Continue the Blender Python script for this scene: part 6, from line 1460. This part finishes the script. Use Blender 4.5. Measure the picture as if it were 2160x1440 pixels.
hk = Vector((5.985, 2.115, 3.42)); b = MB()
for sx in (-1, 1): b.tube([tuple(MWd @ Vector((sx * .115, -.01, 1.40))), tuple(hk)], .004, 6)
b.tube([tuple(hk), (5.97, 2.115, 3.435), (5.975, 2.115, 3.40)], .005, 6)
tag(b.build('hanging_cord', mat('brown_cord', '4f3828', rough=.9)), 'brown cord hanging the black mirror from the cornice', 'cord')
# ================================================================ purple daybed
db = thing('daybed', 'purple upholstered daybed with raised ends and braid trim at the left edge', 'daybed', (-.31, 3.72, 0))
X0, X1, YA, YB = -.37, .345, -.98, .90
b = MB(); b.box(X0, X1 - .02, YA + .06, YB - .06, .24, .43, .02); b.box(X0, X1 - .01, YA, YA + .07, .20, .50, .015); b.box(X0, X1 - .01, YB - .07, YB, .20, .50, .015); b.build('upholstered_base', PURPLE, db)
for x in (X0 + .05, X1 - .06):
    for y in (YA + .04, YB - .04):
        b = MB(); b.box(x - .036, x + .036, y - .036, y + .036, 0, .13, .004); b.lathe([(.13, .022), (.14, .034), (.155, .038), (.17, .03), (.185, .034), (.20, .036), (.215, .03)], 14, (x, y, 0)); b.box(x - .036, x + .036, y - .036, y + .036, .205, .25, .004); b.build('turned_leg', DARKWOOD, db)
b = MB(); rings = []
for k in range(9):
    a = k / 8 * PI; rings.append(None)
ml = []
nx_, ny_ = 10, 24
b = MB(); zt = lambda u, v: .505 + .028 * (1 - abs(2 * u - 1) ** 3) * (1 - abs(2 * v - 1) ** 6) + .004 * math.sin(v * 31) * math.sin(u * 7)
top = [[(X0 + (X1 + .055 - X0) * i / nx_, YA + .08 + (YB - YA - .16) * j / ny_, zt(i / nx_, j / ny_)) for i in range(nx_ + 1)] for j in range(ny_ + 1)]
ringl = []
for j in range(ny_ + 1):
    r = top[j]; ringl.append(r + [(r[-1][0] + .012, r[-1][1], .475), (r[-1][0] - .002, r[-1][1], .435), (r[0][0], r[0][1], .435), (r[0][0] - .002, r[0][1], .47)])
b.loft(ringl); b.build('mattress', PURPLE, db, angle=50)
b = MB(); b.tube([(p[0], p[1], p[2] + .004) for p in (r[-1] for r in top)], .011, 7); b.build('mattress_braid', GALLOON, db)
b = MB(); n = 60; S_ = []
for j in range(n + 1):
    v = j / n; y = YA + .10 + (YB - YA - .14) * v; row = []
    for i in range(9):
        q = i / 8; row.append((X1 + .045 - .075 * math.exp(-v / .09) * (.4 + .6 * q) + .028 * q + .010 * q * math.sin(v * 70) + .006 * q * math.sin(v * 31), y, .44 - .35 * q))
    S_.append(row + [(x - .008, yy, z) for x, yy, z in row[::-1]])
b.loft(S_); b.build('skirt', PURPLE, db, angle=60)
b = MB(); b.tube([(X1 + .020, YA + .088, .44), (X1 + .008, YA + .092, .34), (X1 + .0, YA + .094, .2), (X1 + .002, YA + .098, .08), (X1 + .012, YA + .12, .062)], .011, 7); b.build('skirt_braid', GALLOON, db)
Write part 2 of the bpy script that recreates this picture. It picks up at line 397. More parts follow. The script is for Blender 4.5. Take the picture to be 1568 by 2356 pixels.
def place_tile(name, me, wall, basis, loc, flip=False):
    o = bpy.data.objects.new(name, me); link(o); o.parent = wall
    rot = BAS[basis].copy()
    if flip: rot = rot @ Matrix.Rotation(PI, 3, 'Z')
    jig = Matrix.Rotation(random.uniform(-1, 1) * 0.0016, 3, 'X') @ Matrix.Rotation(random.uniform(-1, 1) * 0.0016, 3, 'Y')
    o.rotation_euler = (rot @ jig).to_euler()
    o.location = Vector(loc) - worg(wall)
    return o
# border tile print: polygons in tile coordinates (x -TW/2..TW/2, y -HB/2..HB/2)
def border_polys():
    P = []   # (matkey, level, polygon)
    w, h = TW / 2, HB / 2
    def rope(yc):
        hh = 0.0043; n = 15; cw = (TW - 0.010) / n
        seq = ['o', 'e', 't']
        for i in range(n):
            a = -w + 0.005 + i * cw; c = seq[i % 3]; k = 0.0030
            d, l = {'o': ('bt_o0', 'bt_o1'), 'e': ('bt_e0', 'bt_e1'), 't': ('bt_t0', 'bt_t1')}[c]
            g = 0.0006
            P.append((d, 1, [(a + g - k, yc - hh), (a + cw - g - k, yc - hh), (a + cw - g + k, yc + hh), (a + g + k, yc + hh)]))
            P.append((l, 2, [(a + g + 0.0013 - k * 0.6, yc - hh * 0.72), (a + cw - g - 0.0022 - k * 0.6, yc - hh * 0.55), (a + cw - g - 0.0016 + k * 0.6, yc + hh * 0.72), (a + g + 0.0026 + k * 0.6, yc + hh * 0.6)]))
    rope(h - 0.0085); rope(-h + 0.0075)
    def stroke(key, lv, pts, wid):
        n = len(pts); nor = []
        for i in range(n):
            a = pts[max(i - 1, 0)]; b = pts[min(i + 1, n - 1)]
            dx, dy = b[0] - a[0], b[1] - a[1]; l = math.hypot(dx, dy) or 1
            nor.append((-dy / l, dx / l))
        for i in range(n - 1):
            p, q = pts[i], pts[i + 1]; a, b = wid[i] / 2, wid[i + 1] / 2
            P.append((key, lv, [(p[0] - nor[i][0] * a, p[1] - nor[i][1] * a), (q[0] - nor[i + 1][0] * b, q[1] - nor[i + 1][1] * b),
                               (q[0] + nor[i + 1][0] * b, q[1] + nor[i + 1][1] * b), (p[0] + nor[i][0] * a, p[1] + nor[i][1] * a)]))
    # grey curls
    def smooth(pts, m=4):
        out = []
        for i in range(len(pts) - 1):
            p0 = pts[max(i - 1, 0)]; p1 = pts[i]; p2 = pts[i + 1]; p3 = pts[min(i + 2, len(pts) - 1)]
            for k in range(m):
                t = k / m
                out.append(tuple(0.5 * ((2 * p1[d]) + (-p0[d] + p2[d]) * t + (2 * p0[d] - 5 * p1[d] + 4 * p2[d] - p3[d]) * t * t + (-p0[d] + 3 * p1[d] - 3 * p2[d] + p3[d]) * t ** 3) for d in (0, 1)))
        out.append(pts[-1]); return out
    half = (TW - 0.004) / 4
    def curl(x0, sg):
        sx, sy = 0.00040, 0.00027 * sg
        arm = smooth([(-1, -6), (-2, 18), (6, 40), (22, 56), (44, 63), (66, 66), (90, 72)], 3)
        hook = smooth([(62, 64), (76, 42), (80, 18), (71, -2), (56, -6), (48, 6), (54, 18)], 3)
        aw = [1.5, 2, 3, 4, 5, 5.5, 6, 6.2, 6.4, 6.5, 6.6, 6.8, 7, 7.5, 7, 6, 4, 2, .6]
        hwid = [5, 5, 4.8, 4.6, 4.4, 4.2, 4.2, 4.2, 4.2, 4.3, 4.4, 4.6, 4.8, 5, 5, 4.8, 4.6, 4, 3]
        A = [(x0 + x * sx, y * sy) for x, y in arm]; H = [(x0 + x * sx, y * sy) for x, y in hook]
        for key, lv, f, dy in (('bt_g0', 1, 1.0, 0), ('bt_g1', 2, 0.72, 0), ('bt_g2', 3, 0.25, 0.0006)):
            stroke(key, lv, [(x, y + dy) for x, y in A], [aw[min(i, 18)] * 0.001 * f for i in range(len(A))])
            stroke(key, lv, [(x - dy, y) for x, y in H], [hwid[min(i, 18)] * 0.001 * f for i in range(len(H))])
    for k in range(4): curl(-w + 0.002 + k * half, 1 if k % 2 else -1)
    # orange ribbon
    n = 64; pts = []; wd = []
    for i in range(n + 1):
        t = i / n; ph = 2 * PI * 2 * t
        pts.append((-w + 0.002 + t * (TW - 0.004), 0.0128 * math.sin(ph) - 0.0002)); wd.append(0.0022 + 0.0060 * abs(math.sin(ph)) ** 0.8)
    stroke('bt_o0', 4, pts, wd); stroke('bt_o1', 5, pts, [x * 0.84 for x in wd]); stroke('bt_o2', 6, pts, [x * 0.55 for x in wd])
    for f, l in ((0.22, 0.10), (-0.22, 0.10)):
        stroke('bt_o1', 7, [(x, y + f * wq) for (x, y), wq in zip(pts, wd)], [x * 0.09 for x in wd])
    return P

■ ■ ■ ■

EXERCISE BRIEF:
Find the lines containing "part" and pull them out.

ANSWER TO THE TASK:
Continue the Blender Python script for this scene: part 6, from line 1460. This part finishes the script. Use Blender 4.5. Measure the picture as if it were 2160x1440 pixels.
Write part 2 of the bpy script that recreates this picture. It picks up at line 397. More parts follow. The script is for Blender 4.5. Take the picture to be 1568 by 2356 pixels.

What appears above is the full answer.